After building, deploy each contract to the Testnet that the wallet, swap, and card pages connect to:

$ stellar contract deploy --wasm target/wasm32v1-none/release/hello_world.wasm --network testnet --source alice
Output
CDLZFC3SYJYDZT7K67VZ75HPJVIEUVNIXF47ZG2FB2RMQQVU2HHGCYSC  # Contract ID on Testnet
$ stellar contract invoke --id CDLZFC3S... --network testnet --source alice -- hello --to World
Output
["Hello", "World"]
🌐
Testnet Network
OLIGHFT uses horizon-testnet.stellar.org for all contract interactions. The wallet connects to the same RPC endpoint.
💰
Token Contracts
XLM, USDC, wETH, wBTC, EURC — the 5 tokens on the swap and wallet pages are Stellar assets that the staking contract interacts with.
🛡️
Admin Monitoring
Once deployed, the admin backend tracks contract invocations, staking pools, and token supply in real time.

Step 7 — Optimize the Build

Minimize WASM size for deployment
STEP 7

Optimize your .wasm for minimum size using the Stellar CLI:

$ stellar contract optimize --wasm target/wasm32v1-none/release/hello_world.wasm

This outputs an optimized file at the same location:

Output
target/wasm32v1-none/release/hello_world.optimized.wasm
💡
When to optimize: Optimizing is only necessary when deploying to a network with fees or when analyzing contract size.

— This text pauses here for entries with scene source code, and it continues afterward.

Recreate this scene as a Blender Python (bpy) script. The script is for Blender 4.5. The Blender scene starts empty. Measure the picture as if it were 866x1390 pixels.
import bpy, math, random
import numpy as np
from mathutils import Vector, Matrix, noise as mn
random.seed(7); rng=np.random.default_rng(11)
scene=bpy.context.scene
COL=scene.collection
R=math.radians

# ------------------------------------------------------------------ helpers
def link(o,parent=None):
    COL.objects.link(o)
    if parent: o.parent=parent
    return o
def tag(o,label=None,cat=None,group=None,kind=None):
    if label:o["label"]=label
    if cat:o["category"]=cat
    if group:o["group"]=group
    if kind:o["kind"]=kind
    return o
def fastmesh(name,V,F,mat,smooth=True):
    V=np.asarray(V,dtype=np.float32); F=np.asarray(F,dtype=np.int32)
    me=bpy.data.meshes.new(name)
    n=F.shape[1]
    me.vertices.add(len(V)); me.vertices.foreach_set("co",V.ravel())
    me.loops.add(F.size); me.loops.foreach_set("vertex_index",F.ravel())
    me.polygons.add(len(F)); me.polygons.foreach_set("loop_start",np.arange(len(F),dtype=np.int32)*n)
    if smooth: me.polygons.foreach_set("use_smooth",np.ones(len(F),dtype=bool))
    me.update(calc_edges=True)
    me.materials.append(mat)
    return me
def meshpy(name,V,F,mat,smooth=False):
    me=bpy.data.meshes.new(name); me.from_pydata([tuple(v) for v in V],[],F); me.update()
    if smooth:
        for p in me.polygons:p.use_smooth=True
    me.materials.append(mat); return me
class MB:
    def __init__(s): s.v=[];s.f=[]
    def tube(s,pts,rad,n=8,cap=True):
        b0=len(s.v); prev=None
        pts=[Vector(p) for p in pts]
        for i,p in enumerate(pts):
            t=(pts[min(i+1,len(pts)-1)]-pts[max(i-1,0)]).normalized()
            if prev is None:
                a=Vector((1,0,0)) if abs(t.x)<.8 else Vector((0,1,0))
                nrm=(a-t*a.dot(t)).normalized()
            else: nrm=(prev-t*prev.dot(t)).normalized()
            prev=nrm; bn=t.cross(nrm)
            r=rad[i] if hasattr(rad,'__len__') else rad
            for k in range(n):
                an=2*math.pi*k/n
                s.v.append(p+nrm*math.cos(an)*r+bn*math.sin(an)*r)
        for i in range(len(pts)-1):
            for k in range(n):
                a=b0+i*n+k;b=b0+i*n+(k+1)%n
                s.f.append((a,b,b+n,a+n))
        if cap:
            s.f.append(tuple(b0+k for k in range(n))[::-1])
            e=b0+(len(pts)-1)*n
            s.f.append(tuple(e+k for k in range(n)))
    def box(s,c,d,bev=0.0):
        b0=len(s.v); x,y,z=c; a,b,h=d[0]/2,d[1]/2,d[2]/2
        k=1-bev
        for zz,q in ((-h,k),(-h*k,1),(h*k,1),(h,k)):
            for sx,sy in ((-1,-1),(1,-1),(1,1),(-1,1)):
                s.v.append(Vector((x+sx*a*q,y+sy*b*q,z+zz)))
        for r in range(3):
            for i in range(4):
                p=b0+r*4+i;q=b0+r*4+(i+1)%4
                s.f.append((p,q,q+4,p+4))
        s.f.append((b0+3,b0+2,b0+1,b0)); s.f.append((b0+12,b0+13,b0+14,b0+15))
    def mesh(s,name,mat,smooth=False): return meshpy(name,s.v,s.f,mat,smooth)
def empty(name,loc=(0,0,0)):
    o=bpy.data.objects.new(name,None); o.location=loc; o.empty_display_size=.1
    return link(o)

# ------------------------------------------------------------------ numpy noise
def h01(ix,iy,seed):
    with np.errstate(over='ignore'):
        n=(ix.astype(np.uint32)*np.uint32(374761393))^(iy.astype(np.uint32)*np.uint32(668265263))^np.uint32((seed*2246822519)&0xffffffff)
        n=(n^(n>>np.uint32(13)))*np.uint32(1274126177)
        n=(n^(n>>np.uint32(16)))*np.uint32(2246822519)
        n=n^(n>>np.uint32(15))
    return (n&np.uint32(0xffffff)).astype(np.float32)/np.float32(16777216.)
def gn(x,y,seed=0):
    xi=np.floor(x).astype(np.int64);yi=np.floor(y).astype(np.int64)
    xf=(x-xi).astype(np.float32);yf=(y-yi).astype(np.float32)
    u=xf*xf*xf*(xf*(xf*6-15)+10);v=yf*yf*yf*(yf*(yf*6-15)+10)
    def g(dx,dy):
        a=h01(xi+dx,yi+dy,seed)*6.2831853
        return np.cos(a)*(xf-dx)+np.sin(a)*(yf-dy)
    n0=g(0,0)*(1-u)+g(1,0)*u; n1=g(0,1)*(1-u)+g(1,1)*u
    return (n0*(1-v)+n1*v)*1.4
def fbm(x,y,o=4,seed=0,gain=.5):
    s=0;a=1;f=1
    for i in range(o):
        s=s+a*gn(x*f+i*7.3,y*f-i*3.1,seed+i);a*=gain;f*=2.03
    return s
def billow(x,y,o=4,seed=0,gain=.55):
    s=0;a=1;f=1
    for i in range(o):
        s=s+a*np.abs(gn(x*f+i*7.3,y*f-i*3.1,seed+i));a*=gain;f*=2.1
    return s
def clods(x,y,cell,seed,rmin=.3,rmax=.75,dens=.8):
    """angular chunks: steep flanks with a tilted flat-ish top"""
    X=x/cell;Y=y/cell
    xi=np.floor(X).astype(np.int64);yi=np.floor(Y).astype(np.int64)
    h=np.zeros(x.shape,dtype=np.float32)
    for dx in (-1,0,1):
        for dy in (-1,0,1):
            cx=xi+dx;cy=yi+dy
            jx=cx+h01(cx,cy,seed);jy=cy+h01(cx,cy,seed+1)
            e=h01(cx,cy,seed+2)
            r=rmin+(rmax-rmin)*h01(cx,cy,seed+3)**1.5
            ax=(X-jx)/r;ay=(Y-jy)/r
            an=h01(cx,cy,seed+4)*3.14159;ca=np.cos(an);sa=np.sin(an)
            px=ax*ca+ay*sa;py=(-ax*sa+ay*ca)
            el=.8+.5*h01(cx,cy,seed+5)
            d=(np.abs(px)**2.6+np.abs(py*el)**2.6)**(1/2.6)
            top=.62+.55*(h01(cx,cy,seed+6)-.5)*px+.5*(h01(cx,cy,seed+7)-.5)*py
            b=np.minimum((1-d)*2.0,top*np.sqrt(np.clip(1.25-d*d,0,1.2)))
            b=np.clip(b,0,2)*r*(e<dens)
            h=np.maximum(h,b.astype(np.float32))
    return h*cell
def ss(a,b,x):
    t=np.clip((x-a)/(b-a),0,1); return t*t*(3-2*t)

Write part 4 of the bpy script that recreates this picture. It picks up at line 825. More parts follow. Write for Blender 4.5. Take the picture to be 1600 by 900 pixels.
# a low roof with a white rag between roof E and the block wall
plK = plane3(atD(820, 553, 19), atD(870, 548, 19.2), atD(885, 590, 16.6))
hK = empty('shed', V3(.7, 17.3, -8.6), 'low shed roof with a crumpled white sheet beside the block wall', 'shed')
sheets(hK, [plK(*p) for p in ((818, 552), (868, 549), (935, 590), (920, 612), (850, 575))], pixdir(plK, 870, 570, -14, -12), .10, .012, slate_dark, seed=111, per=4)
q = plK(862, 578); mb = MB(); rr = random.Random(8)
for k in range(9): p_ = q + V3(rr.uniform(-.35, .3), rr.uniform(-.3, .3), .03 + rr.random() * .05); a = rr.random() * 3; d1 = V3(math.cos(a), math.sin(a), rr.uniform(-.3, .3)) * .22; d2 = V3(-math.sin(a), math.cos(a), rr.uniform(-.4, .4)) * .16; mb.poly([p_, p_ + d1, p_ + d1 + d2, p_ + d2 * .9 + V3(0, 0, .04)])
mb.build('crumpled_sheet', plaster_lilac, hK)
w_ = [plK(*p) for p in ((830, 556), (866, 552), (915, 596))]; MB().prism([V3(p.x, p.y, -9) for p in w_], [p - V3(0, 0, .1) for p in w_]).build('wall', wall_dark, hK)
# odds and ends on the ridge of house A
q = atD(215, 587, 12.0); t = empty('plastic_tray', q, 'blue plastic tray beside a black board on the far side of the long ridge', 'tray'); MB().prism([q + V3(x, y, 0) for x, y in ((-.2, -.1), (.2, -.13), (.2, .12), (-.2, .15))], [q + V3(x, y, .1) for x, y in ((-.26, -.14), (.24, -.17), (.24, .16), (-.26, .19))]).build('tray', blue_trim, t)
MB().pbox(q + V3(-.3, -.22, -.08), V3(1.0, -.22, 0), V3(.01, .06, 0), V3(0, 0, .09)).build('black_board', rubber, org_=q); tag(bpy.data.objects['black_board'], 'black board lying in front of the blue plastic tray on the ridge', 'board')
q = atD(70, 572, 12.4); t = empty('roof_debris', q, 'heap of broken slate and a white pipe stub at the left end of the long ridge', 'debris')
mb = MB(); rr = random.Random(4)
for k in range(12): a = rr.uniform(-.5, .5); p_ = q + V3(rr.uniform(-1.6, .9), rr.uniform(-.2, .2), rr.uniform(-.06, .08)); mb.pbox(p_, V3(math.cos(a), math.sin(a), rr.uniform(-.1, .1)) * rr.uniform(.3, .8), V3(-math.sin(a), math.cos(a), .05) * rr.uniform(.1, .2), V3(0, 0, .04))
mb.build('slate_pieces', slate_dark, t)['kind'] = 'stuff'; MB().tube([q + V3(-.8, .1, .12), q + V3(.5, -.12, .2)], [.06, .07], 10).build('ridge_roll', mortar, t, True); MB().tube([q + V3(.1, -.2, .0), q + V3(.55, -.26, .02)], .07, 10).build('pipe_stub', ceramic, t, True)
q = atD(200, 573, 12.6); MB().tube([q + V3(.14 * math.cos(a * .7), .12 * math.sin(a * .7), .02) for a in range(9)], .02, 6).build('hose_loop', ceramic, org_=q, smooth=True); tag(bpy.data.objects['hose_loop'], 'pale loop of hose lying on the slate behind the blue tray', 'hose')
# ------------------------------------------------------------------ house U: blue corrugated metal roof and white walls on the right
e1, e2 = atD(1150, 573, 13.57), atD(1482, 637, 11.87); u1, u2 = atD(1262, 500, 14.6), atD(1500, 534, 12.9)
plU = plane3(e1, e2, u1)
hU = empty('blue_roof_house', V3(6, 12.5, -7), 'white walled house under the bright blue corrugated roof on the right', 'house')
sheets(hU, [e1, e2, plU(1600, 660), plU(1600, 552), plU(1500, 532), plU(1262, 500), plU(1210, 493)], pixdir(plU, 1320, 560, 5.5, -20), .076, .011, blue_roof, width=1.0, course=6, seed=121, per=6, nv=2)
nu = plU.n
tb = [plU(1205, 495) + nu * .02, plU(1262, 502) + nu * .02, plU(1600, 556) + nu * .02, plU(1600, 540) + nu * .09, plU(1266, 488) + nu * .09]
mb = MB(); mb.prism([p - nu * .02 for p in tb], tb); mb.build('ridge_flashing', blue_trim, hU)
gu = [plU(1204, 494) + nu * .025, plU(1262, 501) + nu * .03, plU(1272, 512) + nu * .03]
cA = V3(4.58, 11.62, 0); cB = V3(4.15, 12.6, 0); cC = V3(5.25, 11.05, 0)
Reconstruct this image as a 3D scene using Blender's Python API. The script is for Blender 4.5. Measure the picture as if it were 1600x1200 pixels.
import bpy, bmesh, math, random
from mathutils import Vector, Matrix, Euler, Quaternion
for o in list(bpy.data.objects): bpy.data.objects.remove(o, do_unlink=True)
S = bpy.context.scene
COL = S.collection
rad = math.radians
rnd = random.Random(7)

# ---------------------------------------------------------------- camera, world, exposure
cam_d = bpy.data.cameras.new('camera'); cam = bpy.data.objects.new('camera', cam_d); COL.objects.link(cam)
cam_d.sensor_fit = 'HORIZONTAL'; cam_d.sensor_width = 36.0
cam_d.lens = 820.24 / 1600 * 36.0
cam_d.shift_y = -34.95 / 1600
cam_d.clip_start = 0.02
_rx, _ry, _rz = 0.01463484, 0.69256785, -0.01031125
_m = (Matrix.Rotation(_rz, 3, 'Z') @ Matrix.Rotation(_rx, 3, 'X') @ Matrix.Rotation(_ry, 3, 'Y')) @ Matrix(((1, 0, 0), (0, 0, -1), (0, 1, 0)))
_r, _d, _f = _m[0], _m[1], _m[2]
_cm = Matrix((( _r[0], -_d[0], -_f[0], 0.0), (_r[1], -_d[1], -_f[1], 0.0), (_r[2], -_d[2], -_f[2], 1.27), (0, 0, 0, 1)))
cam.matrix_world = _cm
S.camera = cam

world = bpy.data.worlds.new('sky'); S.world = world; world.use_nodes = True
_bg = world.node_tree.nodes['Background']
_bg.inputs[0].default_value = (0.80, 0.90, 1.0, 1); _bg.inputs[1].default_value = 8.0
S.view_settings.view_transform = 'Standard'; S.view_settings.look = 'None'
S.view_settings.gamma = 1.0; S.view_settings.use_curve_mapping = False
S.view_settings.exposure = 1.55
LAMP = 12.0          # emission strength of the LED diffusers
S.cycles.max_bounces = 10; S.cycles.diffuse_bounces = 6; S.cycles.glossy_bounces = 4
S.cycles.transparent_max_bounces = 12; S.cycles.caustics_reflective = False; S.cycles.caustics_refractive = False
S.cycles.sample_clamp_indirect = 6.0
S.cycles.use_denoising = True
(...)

During development, you can skip this step and use the unoptimized .wasm directly.

📊 Size Comparison

BUILD TYPE TYPICAL SIZE USE FOR
Debug build 200–500+ KB Never deploy
Release build 10–50 KB Development & testing
Optimized 5–30 KB Production deployment

🌐 OLIGHFT — Optimize All Contracts

In the OLIGHFT platform, all 4 contracts must be optimized before deploying to Stellar Testnet. Use a single script to optimize the entire workspace:

Bashscripts/optimize-all.sh
#!/bin/bash
# Optimize all OLIGHFT contracts for Testnet deployment

set -e
WASM_DIR="target/wasm32v1-none/release"

echo "Building workspace..."
stellar contract build

for wasm in "$WASM_DIR"/*.wasm; do
  [[ "$wasm" == *.optimized.wasm ]] && continue
  echo "Optimizing $(basename $wasm)..."
  stellar contract optimize --wasm "$wasm"
done

echo "Done! Optimized artifacts:"
ls -lh "$WASM_DIR"/*.optimized.wasm
target/wasm32v1-none/release/ ├── hello_world.optimized.wasm ~8 KB ├── olighft_card_staking.optimized.wasm ~18 KB ├── olighft_token_swap.optimized.wasm ~22 KB └── multisig_custody.optimized.wasm ~15 KB

📊 OLIGHFT Contract Sizes

CONTRACT RELEASE OPTIMIZED POWERS
hello_world 14 KB 8 KB Tutorial baseline
card_staking 38 KB 18 KB 6 Card Tiers
token_swap 45 KB 22 KB Swap Page
multisig_custody 32 KB 15 KB Wallet Multisig
⚠️
64 KB hard limit: Every optimized OLIGHFT contract stays well under the Soroban maximum. The release profile from Step 3 (opt-level = "z", lto = true, strip = "symbols") is critical — without it, the staking contract alone exceeds 200 KB.
📦
Deploy Pipeline
Build → Test → Optimize → Deploy to Testnet. The admin backend verifies each deployment and tracks contract IDs.
🔄
Upgrade Path
Soroban contracts can be upgraded by deploying a new WASM. The platform frontend auto-detects the latest contract version via Horizon RPC.
🧾
Fee Estimation
Smaller WASM = lower deploy fees. Optimization saves ~50% on Stellar deploy costs. Check fees on the send page before deploying.